DATASET SECTION:
┏━━

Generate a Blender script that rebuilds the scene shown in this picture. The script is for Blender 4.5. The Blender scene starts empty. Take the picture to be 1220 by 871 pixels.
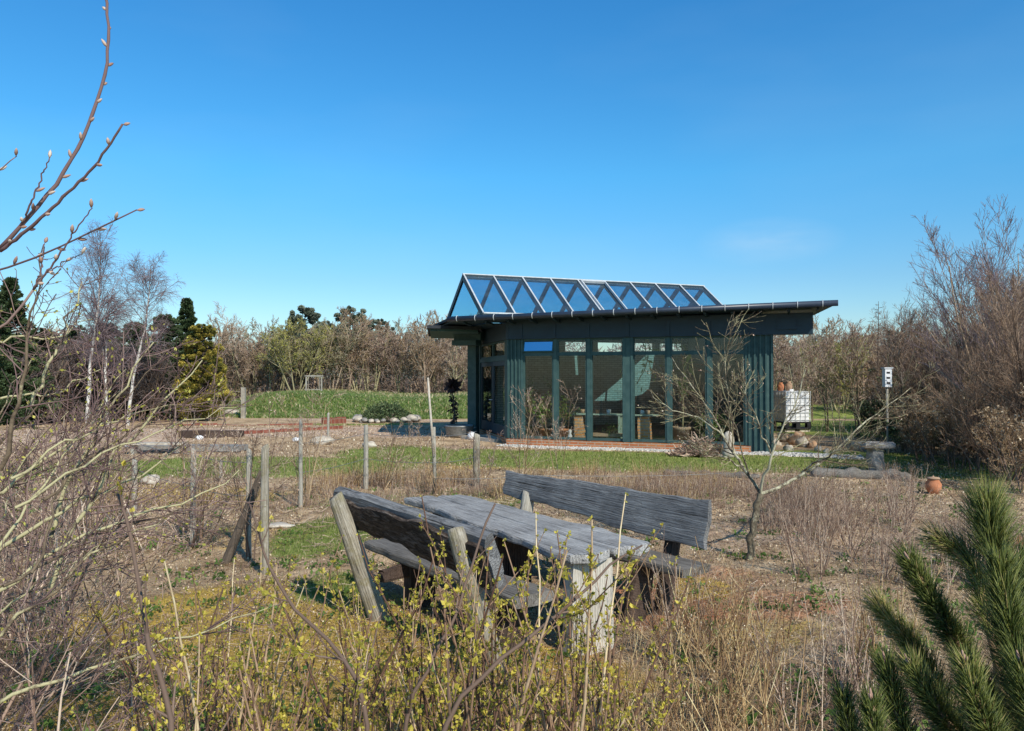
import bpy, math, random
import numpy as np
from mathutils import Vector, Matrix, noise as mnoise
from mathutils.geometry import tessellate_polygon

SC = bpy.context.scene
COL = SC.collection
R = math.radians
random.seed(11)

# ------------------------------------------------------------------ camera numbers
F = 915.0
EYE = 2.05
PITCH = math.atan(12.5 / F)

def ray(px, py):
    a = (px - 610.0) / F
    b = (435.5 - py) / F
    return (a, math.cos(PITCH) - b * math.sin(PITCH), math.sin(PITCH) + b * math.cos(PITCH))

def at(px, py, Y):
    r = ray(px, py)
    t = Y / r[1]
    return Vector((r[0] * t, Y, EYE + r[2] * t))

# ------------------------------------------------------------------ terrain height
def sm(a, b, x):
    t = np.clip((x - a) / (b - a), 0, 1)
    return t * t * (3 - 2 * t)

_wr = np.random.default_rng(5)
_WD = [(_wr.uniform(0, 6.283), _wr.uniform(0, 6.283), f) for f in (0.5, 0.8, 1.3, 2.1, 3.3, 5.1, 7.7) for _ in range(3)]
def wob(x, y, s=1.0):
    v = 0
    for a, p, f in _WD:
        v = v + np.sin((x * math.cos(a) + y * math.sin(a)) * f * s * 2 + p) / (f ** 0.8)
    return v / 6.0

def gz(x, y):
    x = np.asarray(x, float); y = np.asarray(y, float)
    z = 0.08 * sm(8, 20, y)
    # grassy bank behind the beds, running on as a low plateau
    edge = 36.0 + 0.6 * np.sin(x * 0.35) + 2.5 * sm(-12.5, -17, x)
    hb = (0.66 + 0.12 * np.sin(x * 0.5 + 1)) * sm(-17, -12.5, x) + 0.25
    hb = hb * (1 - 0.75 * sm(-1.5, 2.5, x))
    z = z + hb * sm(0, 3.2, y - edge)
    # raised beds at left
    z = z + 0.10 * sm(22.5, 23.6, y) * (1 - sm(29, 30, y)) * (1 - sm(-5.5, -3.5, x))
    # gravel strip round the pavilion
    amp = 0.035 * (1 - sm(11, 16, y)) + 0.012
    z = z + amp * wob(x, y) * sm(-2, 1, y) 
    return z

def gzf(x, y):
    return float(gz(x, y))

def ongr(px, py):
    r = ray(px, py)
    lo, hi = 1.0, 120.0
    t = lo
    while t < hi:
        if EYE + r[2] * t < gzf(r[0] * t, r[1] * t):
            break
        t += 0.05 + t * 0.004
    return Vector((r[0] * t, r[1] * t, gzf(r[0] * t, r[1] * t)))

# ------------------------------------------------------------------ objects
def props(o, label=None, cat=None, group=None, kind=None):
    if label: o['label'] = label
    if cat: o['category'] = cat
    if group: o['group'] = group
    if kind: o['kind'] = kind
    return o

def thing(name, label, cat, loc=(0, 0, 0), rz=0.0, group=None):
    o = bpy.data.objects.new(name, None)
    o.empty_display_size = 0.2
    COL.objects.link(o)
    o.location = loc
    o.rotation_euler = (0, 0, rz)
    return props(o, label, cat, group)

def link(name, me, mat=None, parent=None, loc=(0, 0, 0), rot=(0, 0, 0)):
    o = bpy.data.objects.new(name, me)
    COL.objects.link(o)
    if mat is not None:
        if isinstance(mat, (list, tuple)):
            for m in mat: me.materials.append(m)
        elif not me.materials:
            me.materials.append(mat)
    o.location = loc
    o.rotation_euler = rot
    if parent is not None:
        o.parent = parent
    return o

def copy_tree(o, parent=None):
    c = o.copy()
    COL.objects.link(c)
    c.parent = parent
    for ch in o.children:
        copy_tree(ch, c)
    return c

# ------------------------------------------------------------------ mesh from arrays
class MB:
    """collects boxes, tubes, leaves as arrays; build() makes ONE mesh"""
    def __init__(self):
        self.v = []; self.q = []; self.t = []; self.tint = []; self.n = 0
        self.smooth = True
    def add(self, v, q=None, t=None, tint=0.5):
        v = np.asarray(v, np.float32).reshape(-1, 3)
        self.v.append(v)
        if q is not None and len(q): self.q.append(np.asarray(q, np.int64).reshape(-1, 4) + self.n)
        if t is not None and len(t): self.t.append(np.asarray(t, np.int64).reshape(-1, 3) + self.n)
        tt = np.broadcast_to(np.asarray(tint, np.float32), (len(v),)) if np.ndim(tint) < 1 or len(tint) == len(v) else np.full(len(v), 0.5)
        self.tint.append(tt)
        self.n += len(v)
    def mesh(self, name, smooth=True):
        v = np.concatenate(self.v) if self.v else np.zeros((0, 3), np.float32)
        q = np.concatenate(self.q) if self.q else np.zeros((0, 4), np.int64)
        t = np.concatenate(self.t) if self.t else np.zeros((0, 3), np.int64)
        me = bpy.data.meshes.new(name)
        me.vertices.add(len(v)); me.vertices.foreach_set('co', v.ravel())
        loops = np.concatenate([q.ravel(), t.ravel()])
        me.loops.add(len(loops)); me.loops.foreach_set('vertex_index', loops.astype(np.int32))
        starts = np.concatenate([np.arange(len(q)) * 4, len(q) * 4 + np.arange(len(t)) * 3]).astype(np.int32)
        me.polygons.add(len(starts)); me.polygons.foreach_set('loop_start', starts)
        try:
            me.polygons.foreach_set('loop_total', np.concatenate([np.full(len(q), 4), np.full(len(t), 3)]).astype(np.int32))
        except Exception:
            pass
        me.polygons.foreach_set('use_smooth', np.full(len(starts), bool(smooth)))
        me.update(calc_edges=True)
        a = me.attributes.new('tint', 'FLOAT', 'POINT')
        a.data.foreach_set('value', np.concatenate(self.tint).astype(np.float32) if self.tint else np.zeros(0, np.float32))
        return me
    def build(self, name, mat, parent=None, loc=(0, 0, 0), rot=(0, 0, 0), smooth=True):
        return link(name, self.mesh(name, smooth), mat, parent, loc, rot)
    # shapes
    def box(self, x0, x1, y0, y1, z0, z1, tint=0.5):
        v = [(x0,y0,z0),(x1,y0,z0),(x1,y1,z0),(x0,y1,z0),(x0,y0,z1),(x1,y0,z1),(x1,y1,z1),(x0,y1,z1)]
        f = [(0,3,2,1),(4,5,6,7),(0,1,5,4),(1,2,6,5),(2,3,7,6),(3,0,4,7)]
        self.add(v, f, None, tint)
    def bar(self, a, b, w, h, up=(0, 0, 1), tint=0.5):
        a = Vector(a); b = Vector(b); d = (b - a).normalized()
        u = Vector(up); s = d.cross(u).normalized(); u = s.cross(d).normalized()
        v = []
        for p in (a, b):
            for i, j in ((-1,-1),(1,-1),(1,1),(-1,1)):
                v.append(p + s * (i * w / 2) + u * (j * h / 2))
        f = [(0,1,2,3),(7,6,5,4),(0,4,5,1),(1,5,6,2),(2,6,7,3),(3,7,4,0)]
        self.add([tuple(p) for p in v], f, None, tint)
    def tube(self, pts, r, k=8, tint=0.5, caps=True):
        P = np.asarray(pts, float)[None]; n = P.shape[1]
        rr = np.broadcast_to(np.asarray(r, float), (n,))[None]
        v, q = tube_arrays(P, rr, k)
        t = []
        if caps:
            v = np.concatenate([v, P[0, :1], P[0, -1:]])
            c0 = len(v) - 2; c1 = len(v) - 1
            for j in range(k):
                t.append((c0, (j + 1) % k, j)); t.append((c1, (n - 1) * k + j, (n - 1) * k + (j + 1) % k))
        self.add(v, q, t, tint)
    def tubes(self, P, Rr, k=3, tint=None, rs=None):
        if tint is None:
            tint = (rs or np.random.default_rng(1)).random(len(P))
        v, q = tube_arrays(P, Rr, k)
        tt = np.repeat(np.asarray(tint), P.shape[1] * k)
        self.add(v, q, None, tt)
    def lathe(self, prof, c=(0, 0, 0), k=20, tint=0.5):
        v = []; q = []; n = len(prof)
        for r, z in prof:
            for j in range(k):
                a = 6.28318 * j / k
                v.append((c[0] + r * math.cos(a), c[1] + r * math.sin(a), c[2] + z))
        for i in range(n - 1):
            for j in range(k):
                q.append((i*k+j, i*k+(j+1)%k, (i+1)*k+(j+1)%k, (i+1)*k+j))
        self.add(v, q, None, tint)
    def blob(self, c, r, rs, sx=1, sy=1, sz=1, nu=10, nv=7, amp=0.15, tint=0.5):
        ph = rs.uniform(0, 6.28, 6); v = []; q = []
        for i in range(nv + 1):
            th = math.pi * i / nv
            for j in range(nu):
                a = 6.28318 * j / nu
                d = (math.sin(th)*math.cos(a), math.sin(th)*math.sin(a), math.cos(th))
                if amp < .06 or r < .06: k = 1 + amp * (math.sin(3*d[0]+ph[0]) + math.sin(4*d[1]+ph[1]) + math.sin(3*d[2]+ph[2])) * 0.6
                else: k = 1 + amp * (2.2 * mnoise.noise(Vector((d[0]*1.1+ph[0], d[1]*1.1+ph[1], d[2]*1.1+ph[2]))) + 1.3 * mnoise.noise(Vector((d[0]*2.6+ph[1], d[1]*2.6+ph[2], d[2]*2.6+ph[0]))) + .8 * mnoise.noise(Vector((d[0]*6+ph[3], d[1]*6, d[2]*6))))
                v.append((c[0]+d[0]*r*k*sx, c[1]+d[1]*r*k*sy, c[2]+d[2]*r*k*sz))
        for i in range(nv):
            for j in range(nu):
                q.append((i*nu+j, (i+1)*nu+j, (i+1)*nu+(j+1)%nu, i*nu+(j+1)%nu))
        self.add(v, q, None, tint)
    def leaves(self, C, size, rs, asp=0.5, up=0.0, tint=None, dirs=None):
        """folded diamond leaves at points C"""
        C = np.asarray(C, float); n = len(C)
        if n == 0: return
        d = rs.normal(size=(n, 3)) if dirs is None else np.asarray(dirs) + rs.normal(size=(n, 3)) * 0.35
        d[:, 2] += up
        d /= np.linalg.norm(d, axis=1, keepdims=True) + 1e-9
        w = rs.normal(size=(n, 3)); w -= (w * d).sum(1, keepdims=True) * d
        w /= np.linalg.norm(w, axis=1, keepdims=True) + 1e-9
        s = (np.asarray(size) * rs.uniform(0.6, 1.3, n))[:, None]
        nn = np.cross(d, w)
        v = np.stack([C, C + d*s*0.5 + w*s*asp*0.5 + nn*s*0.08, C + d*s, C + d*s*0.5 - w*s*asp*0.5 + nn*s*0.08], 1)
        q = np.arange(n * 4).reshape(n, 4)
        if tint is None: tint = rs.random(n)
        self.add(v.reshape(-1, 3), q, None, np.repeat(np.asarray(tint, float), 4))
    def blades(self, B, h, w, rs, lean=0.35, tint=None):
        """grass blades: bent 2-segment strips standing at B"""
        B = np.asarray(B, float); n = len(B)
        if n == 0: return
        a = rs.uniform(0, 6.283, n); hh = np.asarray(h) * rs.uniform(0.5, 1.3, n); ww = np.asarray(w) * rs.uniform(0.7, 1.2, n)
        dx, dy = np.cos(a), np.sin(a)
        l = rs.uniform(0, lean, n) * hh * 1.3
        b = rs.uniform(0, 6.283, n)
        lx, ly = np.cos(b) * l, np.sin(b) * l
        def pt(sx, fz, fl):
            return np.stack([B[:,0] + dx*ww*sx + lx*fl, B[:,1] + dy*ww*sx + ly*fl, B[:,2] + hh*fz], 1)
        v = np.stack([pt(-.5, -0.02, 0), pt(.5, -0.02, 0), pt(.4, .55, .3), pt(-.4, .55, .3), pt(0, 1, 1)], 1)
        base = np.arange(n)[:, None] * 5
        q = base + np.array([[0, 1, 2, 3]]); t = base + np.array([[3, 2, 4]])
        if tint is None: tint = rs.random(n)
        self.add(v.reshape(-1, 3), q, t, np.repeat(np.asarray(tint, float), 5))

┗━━

AIM: Without the pictures, return the listing above from its first line through the line that has "return (a, math.cos(PITCH)".

RESPONSE FOR THIS EXERCISE:
Generate a Blender script that rebuilds the scene shown in this picture. The script is for Blender 4.5. The Blender scene starts empty. Take the picture to be 1220 by 871 pixels.
import bpy, math, random
import numpy as np
from mathutils import Vector, Matrix, noise as mnoise
from mathutils.geometry import tessellate_polygon

SC = bpy.context.scene
COL = SC.collection
R = math.radians
random.seed(11)

# ------------------------------------------------------------------ camera numbers
F = 915.0
EYE = 2.05
PITCH = math.atan(12.5 / F)

def ray(px, py):
    a = (px - 610.0) / F
    b = (435.5 - py) / F
    return (a, math.cos(PITCH) - b * math.sin(PITCH), math.sin(PITCH) + b * math.cos(PITCH))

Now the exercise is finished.